Well, I thought about the problem and came up with a different way of getting the action. First, I left the mouth bar exactly as I had originally made it. Second, I repositioned the trigger underneath the handle. Third, using a wire coat hanger, I made a rod that ran between the trigger and the back end of the mouth bar. I ran this wire rod through some refrigerator tube to keep it from flexing when the trigger is actuated. Fourth, I moved the spring so that one end hooked directly to the back end of the mouth bar. The other end of the spring was attached to the rod with a screw.

Below are some picture of the finished product. I am fairly confident that this rod mechanism will be able to stand up to use. This rod also doesn't have any wires that would have to be worked around when installing the rod into the mouth of the puppet.

Wednesday, April 2, 2008

Taylor Termite - Rod Mechanism

I've begun the construction of my next puppet, Taylor Termite. I've included a sketch of the character to give you an idea of where I'm going with the build. The character of this puppet is a kindergarten age "child" termite. I want the puppet to be much smaller than either Joshua Junebug or Prof. Inch were. As a result, the puppets head is going to be too small for a persons hand. The solution is a rod mechanism to opperate the mouth.
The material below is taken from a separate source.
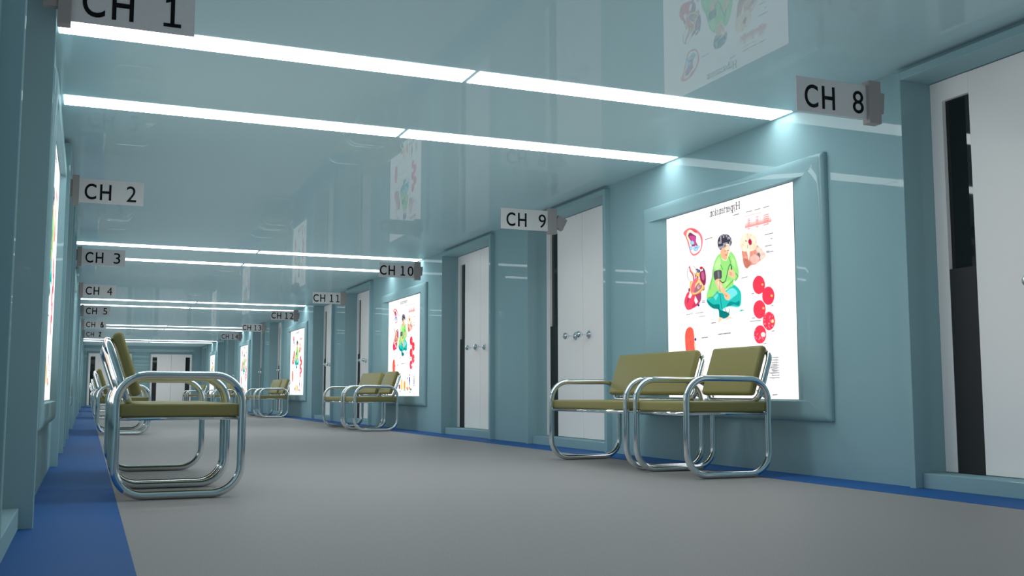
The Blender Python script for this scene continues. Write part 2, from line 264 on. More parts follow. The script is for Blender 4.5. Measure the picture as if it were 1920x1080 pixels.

Below is a picture of the rod mechanism I built for Taylor. I made the rod using a 24" - 1" maple dowel. I cut a slot into one end of the dowel long enough to accomodate the action of the mouth bar. The mouth bar is held into the rod using a wood screw which also serves as a pivot point. I used steel guitar strings for the wire. There is an 11 lb spring for tension on the wire that closes the mouth. I am using some refrigerator tube to contain the wire along the rod. The trigger control for the mouth is a dowel secure with a hinge. (In the future I plan to attach the trigger the same way I attached the mouth bar.)

This was my first attempt at constructing a rod mechanism and I learned a lot. Over all I am satisfied with the result.